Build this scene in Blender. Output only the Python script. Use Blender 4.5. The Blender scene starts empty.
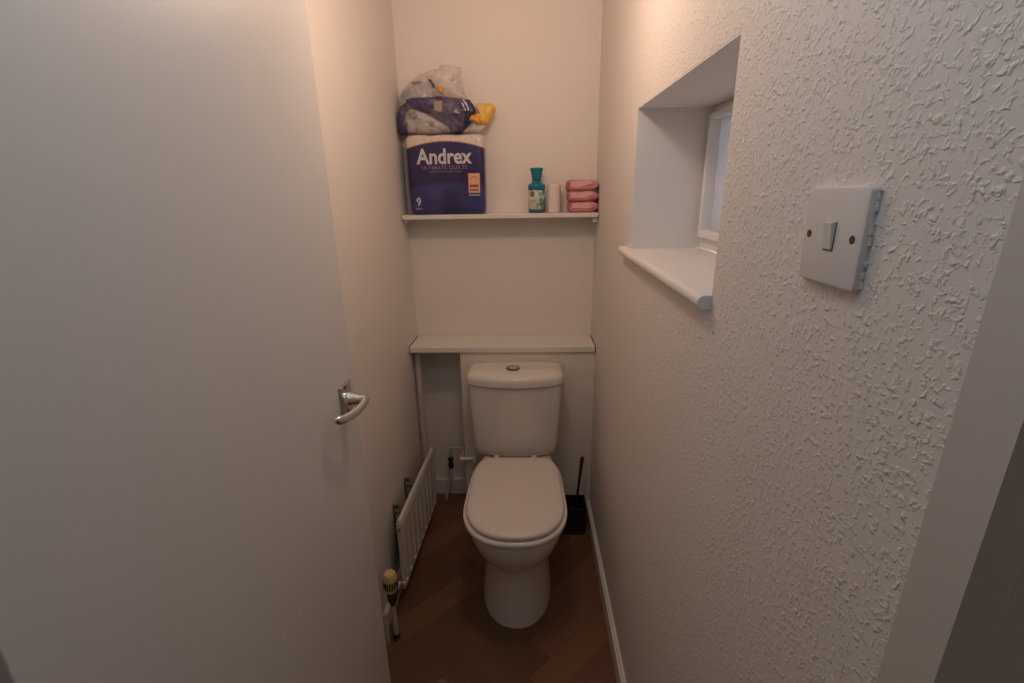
import bpy, bmesh, math, random
from mathutils import Vector, Matrix, noise
random.seed(7)
C = bpy.context.scene
COL = C.collection
PI = math.pi

# ---------------------------------------------------------------- measures
XL, XR, YB = -0.497, 0.281, 2.048      # left, right and back wall faces
YP, YH = 0.29, 0.25                    # room face and hall face of the doorway partition
ZC = 2.38
CAM = (0.0, 0.0, 1.44)

# ---------------------------------------------------------------- materials
def mat(name, col, rough=0.5, metal=0.0, spec=0.5, bump=None, coat=0.0, sheen=0.0, var=None, sss=0.0):
    m = bpy.data.materials.new(name); m.use_nodes = True
    nt = m.node_tree; b = nt.nodes['Principled BSDF']
    b.inputs['Base Color'].default_value = (*col, 1)
    b.inputs['Roughness'].default_value = rough
    b.inputs['Metallic'].default_value = metal
    b.inputs['Specular IOR Level'].default_value = spec
    b.inputs['Coat Weight'].default_value = coat
    b.inputs['Coat Roughness'].default_value = 0.08
    tc = nt.nodes.new('ShaderNodeTexCoord')
    if var:
        sc, c2, lo, hi = var
        n = nt.nodes.new('ShaderNodeTexNoise'); n.inputs['Scale'].default_value = sc; n.inputs['Detail'].default_value = 4
        nt.links.new(tc.outputs['Object'], n.inputs['Vector'])
        r = nt.nodes.new('ShaderNodeValToRGB')
        r.color_ramp.elements[0].position = lo; r.color_ramp.elements[0].color = (*col, 1)
        r.color_ramp.elements[1].position = hi; r.color_ramp.elements[1].color = (*c2, 1)
        nt.links.new(n.outputs['Fac'], r.inputs['Fac']); nt.links.new(r.outputs['Color'], b.inputs['Base Color'])
    if bump:
        sc, st, dist = bump
        n = nt.nodes.new('ShaderNodeTexNoise'); n.inputs['Scale'].default_value = sc; n.inputs['Detail'].default_value = 3
        nt.links.new(tc.outputs['Object'], n.inputs['Vector'])
        bp = nt.nodes.new('ShaderNodeBump'); bp.inputs['Strength'].default_value = st; bp.inputs['Distance'].default_value = dist
        nt.links.new(n.outputs['Fac'], bp.inputs['Height']); nt.links.new(bp.outputs['Normal'], b.inputs['Normal'])
    return m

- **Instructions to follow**
Find the count of lines in the data above where the string "scene" occurs. Provide that number alone.

- **Response to this exercise**
2